A diesel sheen atop the water in a drainage canal in Carrollton led to the discovery Tuesday night of a leak from an underground tank at the Sewerage & Water Board plant, New Orleans city officials said Wednesday afternoon.

Jefferson Parish fire officials received the first reports of an odor coming from the Leonidas canal near Metairie Road around 10 p.m. Tuesday, said New Orleans Fire Department superintendent Tim McConnell in a news conference Wednesday. The city’s hazardous-materials team was called in about an hour later about reports of a sheen on the water nearby, McConnell said, but it was too dark to determine the source then.

Sewerage & Water Board officials began the work of cleaning up the diesel, and the investigation into its source continued at daybreak, McConnell said. From there, they traced it through the underground canals on South Claiborne Avenue back to the Sewerage & Water Board plant, where diesel is stored in a massive underground tank as a source of backup power.

The diesel in the tank is supposed to be protected from leaks by a containment area, so officials have not yet determined how it escaped, McConnell said.

“We are still investigating how it got out of the containment area and into the system,” McConnell said. “…We’re just trying to figure out how it got from point A to point B.”

Public safety is not threatened by the leak, McConnell said, and drinking water is not affected.

Suction trucks are now collecting the fuel from the containment area, McConnell said, but officials do not yet know how much diesel has leaked out.

McConnell’s report came during a news conference Wednesday afternoon providing updates on the widespread issues with the city’s flood-protection system exposed by the rain that flooded Mid-City and other parts of the city Aug. 5.

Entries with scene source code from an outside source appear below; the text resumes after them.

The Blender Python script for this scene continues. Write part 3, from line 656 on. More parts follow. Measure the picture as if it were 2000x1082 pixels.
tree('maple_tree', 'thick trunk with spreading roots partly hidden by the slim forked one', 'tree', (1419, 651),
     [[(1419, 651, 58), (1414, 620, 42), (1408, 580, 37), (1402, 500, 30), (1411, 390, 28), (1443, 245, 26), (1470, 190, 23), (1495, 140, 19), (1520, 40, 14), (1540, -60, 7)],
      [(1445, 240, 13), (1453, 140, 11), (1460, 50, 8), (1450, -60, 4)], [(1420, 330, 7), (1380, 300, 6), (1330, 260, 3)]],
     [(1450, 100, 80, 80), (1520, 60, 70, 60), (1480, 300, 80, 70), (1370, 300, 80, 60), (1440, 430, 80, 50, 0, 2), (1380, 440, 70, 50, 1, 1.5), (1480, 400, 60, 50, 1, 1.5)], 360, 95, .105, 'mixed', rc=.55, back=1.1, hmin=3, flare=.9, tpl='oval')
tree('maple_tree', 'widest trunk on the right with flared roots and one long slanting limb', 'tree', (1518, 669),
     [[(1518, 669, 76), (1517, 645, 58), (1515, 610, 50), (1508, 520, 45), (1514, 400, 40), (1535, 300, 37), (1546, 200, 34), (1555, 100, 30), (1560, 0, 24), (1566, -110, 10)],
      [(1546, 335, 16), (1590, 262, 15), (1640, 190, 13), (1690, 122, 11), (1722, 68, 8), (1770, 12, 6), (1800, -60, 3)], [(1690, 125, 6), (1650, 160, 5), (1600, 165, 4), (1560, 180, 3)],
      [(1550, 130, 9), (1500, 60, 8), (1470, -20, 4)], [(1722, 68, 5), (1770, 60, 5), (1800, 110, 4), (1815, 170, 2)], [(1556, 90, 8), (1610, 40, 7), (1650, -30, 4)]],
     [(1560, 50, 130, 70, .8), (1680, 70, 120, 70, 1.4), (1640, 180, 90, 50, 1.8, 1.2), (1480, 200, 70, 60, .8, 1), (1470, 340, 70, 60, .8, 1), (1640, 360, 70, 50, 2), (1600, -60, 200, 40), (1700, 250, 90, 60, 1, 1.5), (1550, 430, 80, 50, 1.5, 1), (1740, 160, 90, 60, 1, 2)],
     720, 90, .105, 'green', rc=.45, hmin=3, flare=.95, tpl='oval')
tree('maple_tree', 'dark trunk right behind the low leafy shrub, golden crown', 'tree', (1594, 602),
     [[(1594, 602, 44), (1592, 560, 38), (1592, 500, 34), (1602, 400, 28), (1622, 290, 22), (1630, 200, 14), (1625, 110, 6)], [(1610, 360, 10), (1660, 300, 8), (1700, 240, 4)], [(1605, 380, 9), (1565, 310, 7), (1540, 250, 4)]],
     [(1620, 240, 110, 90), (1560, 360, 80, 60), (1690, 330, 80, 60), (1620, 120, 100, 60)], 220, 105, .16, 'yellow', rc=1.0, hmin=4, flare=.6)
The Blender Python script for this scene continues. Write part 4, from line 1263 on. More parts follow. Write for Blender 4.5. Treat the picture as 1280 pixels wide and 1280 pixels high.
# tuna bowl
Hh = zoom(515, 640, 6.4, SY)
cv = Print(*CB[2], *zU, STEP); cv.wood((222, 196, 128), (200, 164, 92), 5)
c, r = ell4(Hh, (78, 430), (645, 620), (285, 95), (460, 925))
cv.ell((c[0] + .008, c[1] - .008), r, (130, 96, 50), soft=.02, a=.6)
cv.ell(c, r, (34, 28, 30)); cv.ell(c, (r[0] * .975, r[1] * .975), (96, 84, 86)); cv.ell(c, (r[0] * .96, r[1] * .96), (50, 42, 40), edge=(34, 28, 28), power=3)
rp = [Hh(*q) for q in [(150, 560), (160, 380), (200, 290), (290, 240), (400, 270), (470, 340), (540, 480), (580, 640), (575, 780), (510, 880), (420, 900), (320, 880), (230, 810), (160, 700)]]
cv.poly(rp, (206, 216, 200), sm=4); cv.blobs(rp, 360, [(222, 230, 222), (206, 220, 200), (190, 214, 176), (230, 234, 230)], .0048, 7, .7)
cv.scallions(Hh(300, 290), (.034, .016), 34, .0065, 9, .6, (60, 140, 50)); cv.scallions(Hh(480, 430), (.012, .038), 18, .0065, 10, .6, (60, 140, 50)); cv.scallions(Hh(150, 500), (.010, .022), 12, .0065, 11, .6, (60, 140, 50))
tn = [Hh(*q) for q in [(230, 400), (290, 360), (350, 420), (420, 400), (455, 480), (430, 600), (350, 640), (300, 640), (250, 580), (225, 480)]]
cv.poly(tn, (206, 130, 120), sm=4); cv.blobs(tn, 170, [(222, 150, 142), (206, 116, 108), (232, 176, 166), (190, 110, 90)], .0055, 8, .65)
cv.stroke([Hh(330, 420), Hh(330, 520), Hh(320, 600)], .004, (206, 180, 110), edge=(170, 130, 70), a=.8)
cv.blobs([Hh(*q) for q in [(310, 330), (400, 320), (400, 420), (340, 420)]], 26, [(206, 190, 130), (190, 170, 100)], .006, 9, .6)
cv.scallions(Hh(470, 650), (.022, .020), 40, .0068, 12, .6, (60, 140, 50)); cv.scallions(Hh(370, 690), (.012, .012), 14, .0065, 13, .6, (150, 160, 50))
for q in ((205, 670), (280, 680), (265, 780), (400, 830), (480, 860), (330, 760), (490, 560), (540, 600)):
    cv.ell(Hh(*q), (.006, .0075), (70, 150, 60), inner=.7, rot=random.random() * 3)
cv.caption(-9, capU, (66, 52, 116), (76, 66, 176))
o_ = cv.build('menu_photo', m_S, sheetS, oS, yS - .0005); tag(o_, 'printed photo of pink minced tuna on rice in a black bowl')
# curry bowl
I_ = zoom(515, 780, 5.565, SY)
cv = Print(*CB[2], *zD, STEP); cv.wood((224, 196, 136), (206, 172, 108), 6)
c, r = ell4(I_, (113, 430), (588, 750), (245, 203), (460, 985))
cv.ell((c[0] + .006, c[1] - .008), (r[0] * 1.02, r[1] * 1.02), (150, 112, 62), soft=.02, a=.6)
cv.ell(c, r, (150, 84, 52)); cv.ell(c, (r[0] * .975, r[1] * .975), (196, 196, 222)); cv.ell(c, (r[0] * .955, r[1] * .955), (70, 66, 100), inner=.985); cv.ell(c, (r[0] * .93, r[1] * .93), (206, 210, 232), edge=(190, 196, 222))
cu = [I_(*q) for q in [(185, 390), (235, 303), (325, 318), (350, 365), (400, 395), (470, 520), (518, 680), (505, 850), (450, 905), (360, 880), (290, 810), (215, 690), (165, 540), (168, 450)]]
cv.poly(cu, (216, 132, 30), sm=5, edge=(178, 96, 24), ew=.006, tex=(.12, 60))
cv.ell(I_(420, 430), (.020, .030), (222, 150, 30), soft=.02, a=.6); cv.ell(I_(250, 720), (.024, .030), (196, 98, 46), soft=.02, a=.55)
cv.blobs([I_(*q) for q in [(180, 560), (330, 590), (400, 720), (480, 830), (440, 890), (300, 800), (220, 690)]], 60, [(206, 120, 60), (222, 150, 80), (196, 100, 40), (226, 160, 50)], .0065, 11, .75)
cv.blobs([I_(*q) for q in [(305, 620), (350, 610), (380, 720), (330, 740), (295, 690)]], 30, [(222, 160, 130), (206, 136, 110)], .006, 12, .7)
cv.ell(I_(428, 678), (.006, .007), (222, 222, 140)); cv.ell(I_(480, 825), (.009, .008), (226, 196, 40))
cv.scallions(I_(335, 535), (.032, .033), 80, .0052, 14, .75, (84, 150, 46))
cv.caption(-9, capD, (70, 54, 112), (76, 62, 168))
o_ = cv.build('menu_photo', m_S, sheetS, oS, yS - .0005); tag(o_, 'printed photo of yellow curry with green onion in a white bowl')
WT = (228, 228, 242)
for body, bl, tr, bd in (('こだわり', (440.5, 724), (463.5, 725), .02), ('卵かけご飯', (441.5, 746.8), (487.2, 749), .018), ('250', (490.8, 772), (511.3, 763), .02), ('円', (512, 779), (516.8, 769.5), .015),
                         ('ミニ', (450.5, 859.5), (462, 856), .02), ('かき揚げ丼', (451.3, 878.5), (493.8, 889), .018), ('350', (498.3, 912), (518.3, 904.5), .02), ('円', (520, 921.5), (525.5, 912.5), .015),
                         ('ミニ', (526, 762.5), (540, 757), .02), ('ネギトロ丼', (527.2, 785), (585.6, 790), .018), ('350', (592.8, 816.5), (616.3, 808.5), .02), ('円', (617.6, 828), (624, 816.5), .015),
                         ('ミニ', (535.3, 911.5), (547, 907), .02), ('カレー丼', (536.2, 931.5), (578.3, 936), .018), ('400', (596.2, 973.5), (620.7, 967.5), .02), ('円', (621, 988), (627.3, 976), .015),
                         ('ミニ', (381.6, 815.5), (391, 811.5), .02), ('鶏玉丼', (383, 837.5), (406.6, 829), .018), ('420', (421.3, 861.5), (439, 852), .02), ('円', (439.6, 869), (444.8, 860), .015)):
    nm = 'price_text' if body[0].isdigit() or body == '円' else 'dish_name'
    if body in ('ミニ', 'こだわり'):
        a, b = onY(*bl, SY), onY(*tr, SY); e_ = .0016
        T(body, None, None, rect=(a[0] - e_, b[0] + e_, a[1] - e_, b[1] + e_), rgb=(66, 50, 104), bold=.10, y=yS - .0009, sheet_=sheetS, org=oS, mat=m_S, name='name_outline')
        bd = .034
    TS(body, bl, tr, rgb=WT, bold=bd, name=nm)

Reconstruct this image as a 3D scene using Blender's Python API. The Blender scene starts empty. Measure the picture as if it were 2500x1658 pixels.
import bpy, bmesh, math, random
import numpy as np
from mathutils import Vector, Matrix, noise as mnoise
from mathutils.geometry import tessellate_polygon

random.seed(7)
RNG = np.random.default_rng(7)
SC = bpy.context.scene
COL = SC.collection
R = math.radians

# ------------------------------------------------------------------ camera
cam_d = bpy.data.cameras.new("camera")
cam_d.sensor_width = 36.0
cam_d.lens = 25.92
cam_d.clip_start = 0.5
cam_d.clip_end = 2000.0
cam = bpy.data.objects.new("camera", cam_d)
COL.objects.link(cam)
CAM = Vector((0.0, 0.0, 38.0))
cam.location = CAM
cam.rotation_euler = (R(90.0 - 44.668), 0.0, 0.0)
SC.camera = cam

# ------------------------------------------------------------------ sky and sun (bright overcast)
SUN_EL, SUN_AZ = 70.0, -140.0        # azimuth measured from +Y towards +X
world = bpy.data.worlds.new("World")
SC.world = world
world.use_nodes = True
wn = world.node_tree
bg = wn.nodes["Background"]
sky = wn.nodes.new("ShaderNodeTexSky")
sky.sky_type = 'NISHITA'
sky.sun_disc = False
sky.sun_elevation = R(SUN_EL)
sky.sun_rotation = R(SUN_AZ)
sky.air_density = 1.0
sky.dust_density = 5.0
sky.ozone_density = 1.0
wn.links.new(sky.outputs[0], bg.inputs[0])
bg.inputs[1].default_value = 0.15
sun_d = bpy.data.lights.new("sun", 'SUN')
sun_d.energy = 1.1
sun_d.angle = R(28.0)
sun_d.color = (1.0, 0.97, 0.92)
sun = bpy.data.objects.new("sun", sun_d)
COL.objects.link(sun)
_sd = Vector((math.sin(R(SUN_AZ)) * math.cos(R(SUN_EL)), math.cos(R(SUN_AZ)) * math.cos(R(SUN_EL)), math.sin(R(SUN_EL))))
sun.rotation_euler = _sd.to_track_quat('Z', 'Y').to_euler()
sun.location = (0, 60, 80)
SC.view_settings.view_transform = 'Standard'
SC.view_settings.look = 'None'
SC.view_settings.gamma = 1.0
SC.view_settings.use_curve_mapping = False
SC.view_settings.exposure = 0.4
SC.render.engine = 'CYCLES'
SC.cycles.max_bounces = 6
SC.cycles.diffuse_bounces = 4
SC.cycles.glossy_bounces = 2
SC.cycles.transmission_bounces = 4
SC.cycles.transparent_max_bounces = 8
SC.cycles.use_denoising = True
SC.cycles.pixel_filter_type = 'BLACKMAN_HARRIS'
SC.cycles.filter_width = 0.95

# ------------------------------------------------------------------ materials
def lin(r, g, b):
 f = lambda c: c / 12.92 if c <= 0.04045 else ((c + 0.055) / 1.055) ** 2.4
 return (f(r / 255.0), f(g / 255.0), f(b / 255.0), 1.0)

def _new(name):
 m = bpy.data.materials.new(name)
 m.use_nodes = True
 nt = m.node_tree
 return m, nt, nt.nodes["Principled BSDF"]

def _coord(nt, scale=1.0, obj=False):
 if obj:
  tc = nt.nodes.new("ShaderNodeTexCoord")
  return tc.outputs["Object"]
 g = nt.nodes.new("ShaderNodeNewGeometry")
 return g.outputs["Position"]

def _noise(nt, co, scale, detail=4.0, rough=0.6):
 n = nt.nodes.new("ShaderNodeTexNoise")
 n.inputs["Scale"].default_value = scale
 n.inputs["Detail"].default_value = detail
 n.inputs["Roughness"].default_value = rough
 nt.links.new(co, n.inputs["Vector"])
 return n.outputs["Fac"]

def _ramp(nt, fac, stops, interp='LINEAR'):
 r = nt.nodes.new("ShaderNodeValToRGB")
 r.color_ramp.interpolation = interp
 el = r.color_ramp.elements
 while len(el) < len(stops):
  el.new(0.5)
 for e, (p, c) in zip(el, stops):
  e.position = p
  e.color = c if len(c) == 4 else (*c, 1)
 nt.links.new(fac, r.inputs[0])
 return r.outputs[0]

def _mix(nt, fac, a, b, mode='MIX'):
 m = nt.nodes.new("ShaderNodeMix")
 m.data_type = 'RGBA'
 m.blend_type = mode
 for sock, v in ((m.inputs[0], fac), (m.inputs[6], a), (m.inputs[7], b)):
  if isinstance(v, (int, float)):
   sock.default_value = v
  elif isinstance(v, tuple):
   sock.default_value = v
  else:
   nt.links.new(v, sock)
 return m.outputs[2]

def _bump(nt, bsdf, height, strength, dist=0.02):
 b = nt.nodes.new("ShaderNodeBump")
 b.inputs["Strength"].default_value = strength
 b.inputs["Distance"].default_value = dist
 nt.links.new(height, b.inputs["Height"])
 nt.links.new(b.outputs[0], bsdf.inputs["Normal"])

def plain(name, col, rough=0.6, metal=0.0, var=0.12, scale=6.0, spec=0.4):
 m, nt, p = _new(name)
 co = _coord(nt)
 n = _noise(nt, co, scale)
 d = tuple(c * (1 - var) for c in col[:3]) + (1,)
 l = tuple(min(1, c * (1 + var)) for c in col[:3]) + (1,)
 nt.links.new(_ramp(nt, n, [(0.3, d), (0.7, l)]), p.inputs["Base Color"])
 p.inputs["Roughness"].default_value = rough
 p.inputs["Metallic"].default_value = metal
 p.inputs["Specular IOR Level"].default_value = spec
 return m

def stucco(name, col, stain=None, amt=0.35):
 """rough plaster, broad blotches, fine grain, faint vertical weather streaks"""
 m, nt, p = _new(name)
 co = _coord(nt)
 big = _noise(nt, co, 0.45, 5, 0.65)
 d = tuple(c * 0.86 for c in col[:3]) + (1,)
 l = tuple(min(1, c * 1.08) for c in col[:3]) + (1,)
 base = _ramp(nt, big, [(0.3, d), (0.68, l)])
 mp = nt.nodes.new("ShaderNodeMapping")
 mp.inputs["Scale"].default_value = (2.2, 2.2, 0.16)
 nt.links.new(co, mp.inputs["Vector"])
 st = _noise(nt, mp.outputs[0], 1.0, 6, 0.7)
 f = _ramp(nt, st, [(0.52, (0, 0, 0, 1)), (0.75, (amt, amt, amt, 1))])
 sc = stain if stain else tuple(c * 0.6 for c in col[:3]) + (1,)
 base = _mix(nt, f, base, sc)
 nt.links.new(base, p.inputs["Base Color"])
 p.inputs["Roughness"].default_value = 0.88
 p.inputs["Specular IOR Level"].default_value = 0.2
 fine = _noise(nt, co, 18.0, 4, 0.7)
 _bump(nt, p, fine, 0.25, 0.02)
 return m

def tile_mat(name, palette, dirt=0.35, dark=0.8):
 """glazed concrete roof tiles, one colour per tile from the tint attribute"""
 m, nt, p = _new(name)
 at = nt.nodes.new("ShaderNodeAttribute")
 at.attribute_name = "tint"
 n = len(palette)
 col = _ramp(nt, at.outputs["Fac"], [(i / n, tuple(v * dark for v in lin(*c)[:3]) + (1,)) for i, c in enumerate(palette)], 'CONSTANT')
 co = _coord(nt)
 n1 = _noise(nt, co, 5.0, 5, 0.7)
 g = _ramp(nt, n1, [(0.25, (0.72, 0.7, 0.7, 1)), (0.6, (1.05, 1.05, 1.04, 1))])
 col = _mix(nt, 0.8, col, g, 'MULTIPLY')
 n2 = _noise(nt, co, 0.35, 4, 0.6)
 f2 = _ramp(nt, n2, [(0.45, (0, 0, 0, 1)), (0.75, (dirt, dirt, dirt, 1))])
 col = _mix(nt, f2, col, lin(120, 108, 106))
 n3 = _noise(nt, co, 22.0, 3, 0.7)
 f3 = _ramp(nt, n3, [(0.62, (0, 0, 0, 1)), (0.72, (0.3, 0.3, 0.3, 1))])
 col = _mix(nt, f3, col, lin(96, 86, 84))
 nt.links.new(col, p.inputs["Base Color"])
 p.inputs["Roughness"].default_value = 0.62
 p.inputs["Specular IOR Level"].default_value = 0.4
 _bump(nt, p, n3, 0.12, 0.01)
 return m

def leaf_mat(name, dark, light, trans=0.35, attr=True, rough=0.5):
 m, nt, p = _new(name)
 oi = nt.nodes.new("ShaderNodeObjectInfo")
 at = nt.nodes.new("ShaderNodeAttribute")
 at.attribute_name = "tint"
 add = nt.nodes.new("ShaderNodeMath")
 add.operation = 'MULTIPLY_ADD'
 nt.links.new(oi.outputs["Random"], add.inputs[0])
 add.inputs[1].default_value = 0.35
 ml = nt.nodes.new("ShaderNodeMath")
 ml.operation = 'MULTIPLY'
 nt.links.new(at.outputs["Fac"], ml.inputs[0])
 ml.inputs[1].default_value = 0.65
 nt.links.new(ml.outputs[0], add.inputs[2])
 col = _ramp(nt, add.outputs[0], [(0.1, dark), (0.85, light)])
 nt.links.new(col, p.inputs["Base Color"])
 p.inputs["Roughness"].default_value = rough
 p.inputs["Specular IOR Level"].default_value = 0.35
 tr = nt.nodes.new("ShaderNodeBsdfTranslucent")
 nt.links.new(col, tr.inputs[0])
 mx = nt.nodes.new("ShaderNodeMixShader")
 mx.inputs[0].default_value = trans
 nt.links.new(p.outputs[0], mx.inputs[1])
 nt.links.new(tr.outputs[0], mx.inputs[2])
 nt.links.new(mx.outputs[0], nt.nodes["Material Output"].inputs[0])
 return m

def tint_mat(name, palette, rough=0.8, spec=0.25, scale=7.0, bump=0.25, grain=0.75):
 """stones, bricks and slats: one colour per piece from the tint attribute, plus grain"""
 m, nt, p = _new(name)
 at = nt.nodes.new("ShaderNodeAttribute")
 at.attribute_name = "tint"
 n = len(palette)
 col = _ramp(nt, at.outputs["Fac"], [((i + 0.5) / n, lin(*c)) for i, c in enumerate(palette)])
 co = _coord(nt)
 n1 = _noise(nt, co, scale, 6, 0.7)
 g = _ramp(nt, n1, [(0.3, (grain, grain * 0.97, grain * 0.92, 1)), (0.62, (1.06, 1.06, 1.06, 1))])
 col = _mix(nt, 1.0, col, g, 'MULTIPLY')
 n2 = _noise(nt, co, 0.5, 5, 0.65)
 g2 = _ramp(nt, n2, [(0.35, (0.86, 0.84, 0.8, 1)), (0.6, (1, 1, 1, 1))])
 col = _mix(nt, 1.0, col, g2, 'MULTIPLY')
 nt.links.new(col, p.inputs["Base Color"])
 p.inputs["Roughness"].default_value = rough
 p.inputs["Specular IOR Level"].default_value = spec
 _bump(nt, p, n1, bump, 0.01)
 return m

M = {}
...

“Ultimately, as you know, I am responsible, and I am going to fix it,” Landrieu said. “It’s now clear to me that the system has never been 100-percent operational.”

The system essentially remains at the same level it was prior to Aug. 5, with some small improvements, Landrieu said. The city has acquired 26 generators for additional backup power and most are in place, and one of the 17 broken pumps was repaired yesterday, bringing the number of operational pumps to 104.

The city is conducting a review of all the pumps to ensure they are as reliable as they are believed to be, Landrieu said.

“In addition to what we know is broken, there are likely other issues with the pumps that are currently believed to be operational,” Landrieu said.

All of the work is being paid for by the Sewerage & Water Board’s rainy day fund, which has $85 million in it, Landrieu said.

One significant expense will be a $22 million effort to clean out 15,000 catch basins that have been reported as clogged — a quarter of the catch basins in the city, Landrieu said.

Landrieu reiterated that he is bringing in an emergency management team that will serve as a “bridge” to a new structure for the Sewerage & Water Board or a new director for it. He said he does not intend to sign any contracts that dramatically outlast his administration, and will leave any long-term decision to the next mayor and City Council.

“We are not privatizing the Sewerage & Water Board,” Landrieu said.